OWC Mercury Helios FX 650 Review: Supercharge your Laptop
Started to push the boundaries of what your PC or Mac can do in gaming and/or video rendering? Fear not. OWC Mercury Helios FX 650 (don’t you just love that name?) might have the solution for you.
Inside the box. The Mercury Helios FX 650 measures 8 by 7.3 by 13.4 inches, and it weighs just over 7 pounds without a graphics card. It’s a relatively stylish enclosure depending on what you are looking for. It’s not the nicest of all the egpu chassis out there, but definitely not the ugliest. Except that OWC logo backlits in white on the front panel, it’s a plain black aluminum box.
Hardware installation. Installing a graphics card in the Mercury Helios FX 650 is like installing one in a desktop. First, you remove the enclosure’s three thumbscrews at the rear, then slide off the outer casing by pulling it back. Inside, you’ll see a logic board with a PCI Express slot, a power supply, and a 120mm cooling fan. I installed a Nvidia RTX 2080 Ti.
Connectivity. There’s no other connectivity on the Mercury Helios FX 650 than the Thunderbolt 3 port. Which means you can’t connect your USB devices into the enclosure itself. That said, it can supply up to 100 watts of power to a connected notebook. Assuming the notebook can be recharged via Thunderbolt 3, that means the Mercury Helios FX 650 can serve as the notebook’s power adapter, saving you a port, while also accelerating the laptop’s graphics.
Windows 10 setup. When I connected the Mercury Helios FX 650 to my PC, it prompted me to allow the connection.
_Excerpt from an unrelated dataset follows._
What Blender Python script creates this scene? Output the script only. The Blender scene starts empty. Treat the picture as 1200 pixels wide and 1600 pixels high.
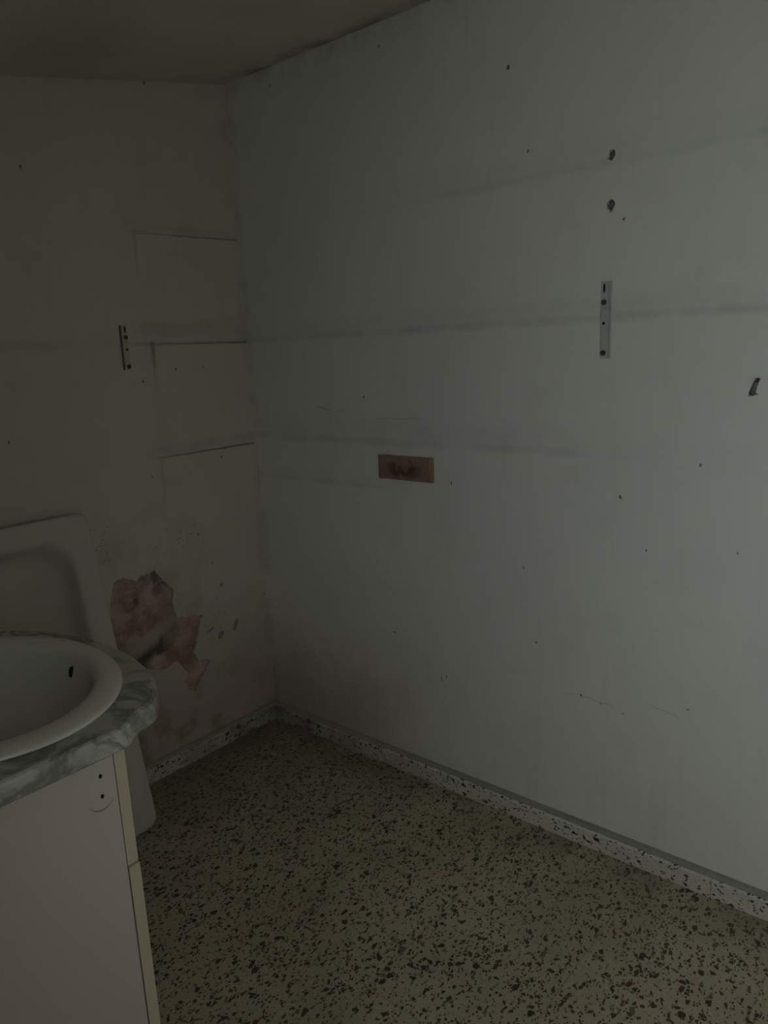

After allowing my computer to connect the Mercury Helios it’s a matter of waiting until Windows 10 automatically downloads and installs the driver for the graphics card you chose to install. After which it will show up in the Windows Device Manager as a Display Adapter like any other graphics card.
Conclusion. There are numerous tests out on the web where games have been tested and benchmarks have been done. What these tests have in common, it’s that they are entirely based on what other equipment you have, such as GPU, speed of Thunderbolt ports, whether you use an external or internal monitor, and so on. Therefore, I will not post any results from them here, but instead conclude that the OWC Mercury Helios FX 650 super boosts your laptop with enough steroids to handle the most graphics-heavy games on the market. And even though it has a hefty price tag and a few other cons, I can recommend it to others.
PROS
- Easy installation and setup
- Quiet fans.
- Ample power-supply wattage.
CONS
- Expensive
- No extra ports besides those on the graphics card
- Pretty light on features for the money.